De keuze voor twee zangeressen (Brecht schrijft een mannelijke zangstem voor) is een gouden greep van de regie. Bodil de la Parra en Margot Ros hebben (door hun kleinkunstachtergrond) iets aan hun kont hangen wat ik gemakshalve maar even ‘showintuitie’ noem: ze komen op, ze zijn er meteen, ze weten precies wat ze doen, en het klinkt nog prachtig ook. Theatraal vormen ze een eeneiige tweeling, door hun identieke uiterlijk, en door met grote regelmaat strak dezelfde kant op te spelen (wat mooie beelden oplevert). Ze zijn kortom de perfecte intermediair tussen de fabel en het publiek.
De la Parra en Ros zingen een arrangement van de vaste Bos-componist, Fons Merkies. Aan de oorspronkelijke muziek van Paul Dessau (lastige noten overigens) heeft hij lichtvoetige tonen toegevoegd, die perfect passen bij wat ik eerder de ‘knipoog’ van Brecht noemde. De vormgeving is sober: een kaal plankier, waarop rollend materieel af en aan wordt gereden: torens en kasten, met daarin verrassende (soms iets te popperige) tafereeltjes. De wijze waarop met de rechtszittingen van Azdak wordt rondgedraafd, zal ik hier verder niet verklappen. Er moeten een paar verrassingen overblijven.
En dan de acteurs. Met een vooral gezamenlijk plezier spelen ze deze voorstelling. Makkelijk zal het niet zijn geweest. Het gezeul en gedraaf met torens en wagens lijkt af en toe op de meesterstukjes uit Te land, ter zee en in de lucht. De stortregens hielpen ook niet mee dit jaar. ‘Bos-routiniers’ spelen voorts naast acteurs die nog in opleiding zijn, of er net vanaf komen, wat onevenwichtigheden in het spel tot gevolg heeft. Het dondert allemaal niks, ze dragen de vertelling. Dit team (inclusief de fabuleuze technici) heeft het epos dat De Kaukasische krijtkring is, op volle kracht bevochten. En ze hebben glansrijk gewonnen.

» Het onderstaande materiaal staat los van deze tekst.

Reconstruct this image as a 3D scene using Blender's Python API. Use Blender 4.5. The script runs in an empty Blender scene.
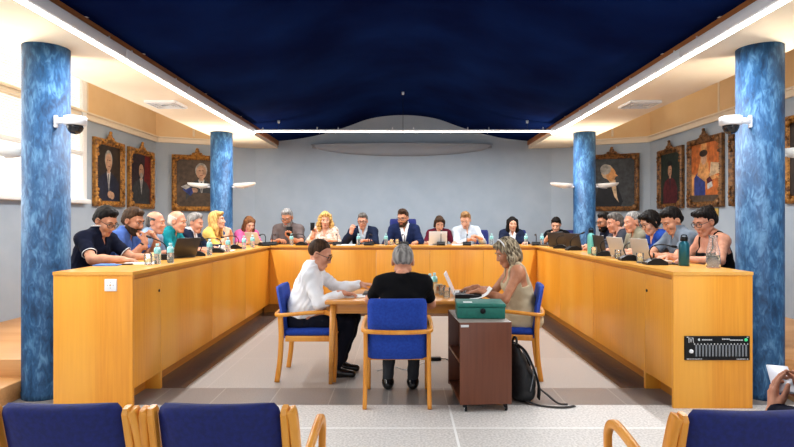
import bpy, bmesh, math, random
import numpy as np
from mathutils import Vector, Matrix
random.seed(7)
S = bpy.context.scene
COL = S.collection
PI = math.pi
R = math.radians

# ------------------------------------------------------------------ materials
MATS = {}
def lin(c):
    f = lambda u: u/12.92 if u <= .04045 else ((u+.055)/1.055)**2.4
    return tuple(f(x/255.0) for x in c)
def mat(name, c, rough=.5, metal=0, c2=None, scale=8, stretch=(1, 1, 1), detail=4, lo=.35, hi=.65,
        bump=0, bscale=None, trans=0, emit=0, spec=.5, ior=1.45, alpha=1, coat=0):
    """procedural principled material; c, c2 are sRGB 0-255"""
    if name in MATS: return MATS[name]
    m = bpy.data.materials.new(name); m.use_nodes = True
    nt = m.node_tree; b = nt.nodes['Principled BSDF']
    a = lin(c)
    b.inputs['Base Color'].default_value = (*a, 1)
    b.inputs['Roughness'].default_value = rough
    b.inputs['Metallic'].default_value = metal
    b.inputs['Specular IOR Level'].default_value = spec
    b.inputs['IOR'].default_value = ior
    b.inputs['Transmission Weight'].default_value = trans
    b.inputs['Coat Weight'].default_value = coat
    if emit:
        b.inputs['Emission Color'].default_value = (*a, 1)
        b.inputs['Emission Strength'].default_value = emit
    if c2 or bump:
        tc = nt.nodes.new('ShaderNodeTexCoord'); mp = nt.nodes.new('ShaderNodeMapping')
        mp.inputs['Scale'].default_value = stretch
        nt.links.new(tc.outputs['Object'], mp.inputs['Vector'])
        nz = nt.nodes.new('ShaderNodeTexNoise'); nz.inputs['Scale'].default_value = scale
        nz.inputs['Detail'].default_value = detail
        nt.links.new(mp.outputs['Vector'], nz.inputs['Vector'])
        if c2:
            rp = nt.nodes.new('ShaderNodeValToRGB')
            rp.color_ramp.elements[0].position = lo; rp.color_ramp.elements[1].position = hi
            rp.color_ramp.elements[0].color = (*a, 1); rp.color_ramp.elements[1].color = (*lin(c2), 1)
            nt.links.new(nz.outputs['Fac'], rp.inputs['Fac'])
            nt.links.new(rp.outputs['Color'], b.inputs['Base Color'])
        if bump:
            bp = nt.nodes.new('ShaderNodeBump'); bp.inputs['Strength'].default_value = bump
            bp.inputs['Distance'].default_value = .01
            n2 = nz
            if bscale:
                n2 = nt.nodes.new('ShaderNodeTexNoise'); n2.inputs['Scale'].default_value = bscale
                nt.links.new(mp.outputs['Vector'], n2.inputs['Vector'])
            nt.links.new(n2.outputs['Fac'], bp.inputs['Height'])
            nt.links.new(bp.outputs['Normal'], b.inputs['Normal'])
    MATS[name] = m
    return m

def wood(name, ca, cb, cc, axis='Z', rough=.38, band=2.2, world=False):
    """veneer: fine grain along one axis plus wide pale / dark strips across it"""
    if name in MATS: return MATS[name]
    m = bpy.data.materials.new(name); m.use_nodes = True
    nt = m.node_tree; b = nt.nodes['Principled BSDF']; N = nt.nodes.new; L = nt.links.new
    tc = N('ShaderNodeTexCoord')
    def noise(sc, st, det):
        mp = N('ShaderNodeMapping'); mp.inputs['Scale'].default_value = st
        L(tc.outputs['Object'], mp.inputs['Vector'])
        z = N('ShaderNodeTexNoise'); z.inputs['Scale'].default_value = sc; z.inputs['Detail'].default_value = det
        L(mp.outputs['Vector'], z.inputs['Vector']); return z
    st = {'Z': (1, 1, .04), 'Y': (1, .04, 1), 'X': (.04, 1, 1)}[axis]
    st2 = {'Z': (1, 1, .02), 'Y': (1, .02, 1), 'X': (.02, 1, 1)}[axis]
    n1 = noise(55, st, 3); n2 = noise(band, st2, 1)
    r1 = N('ShaderNodeValToRGB'); r1.color_ramp.elements[0].position = .3; r1.color_ramp.elements[1].position = .7
    r1.color_ramp.elements[0].color = (*lin(cb), 1); r1.color_ramp.elements[1].color = (*lin(ca), 1)
    L(n1.outputs['Fac'], r1.inputs['Fac'])
    mx = N('ShaderNodeMix'); mx.data_type = 'RGBA'
    r2 = N('ShaderNodeValToRGB'); r2.color_ramp.elements[0].position = .42; r2.color_ramp.elements[1].position = .62
    L(n2.outputs['Fac'], r2.inputs['Fac']); L(r2.outputs['Color'], mx.inputs[0])
    L(r1.outputs['Color'], mx.inputs[6])
    r3 = N('ShaderNodeMix'); r3.data_type = 'RGBA'; r3.inputs[0].default_value = .55
    L(r1.outputs['Color'], r3.inputs[6]); r3.inputs[7].default_value = (*lin(cc), 1)
    L(r3.outputs[2], mx.inputs[7]); L(mx.outputs[2], b.inputs['Base Color'])
    b.inputs['Roughness'].default_value = rough
    MATS[name] = m; return m

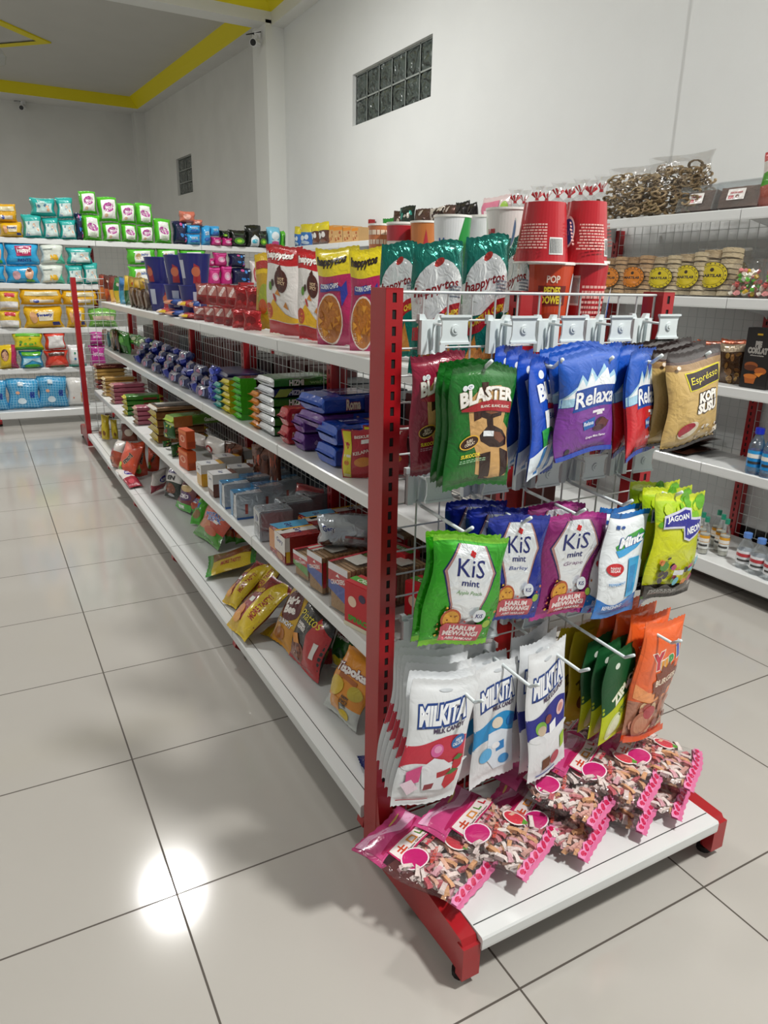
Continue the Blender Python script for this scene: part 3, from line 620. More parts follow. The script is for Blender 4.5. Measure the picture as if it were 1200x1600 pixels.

Tot slot de acteurs die de twee centrale personages spelen. Mijs Heesen zet een hoekig, in de loop van de avond steeds genuanceerder portret van Groesje neer. In de rechtszitting is ze overrompelend mooi, vooral in de uitval naar (de voor haar onbegrijpelijk ‘spielerische’) Azdak. Die wordt gespeeld door Porgy Franssen, voor zijn tweede grote rol (na Petrucchio in Shakespeares De feeks) naar het Amsterdamse Bos teruggekeerd. Hij maakt van de lie derlijke rechter, die het vuistdikke wetboek vooral gebruikt om erop te zitten, een eerste klas varietenummer - kruising tussen Buziau, Willy Walden en Wim Kan. De fraaie timing, het weelderig woud aan gebaren en stembuigingen - allemaal om op te vreten. Brecht zou zich er ziek om gelachen hebben. Aan het eind heupwiegt Franssen in een bebloede jaeger-onderbroek het bos in. Van nepjurist tot gesjeesde koorddanser zonder net. Voorgoed veroordeeld tot struiken, stropen en stelen. Twee druppels water Brecht, dacht ik stiekem.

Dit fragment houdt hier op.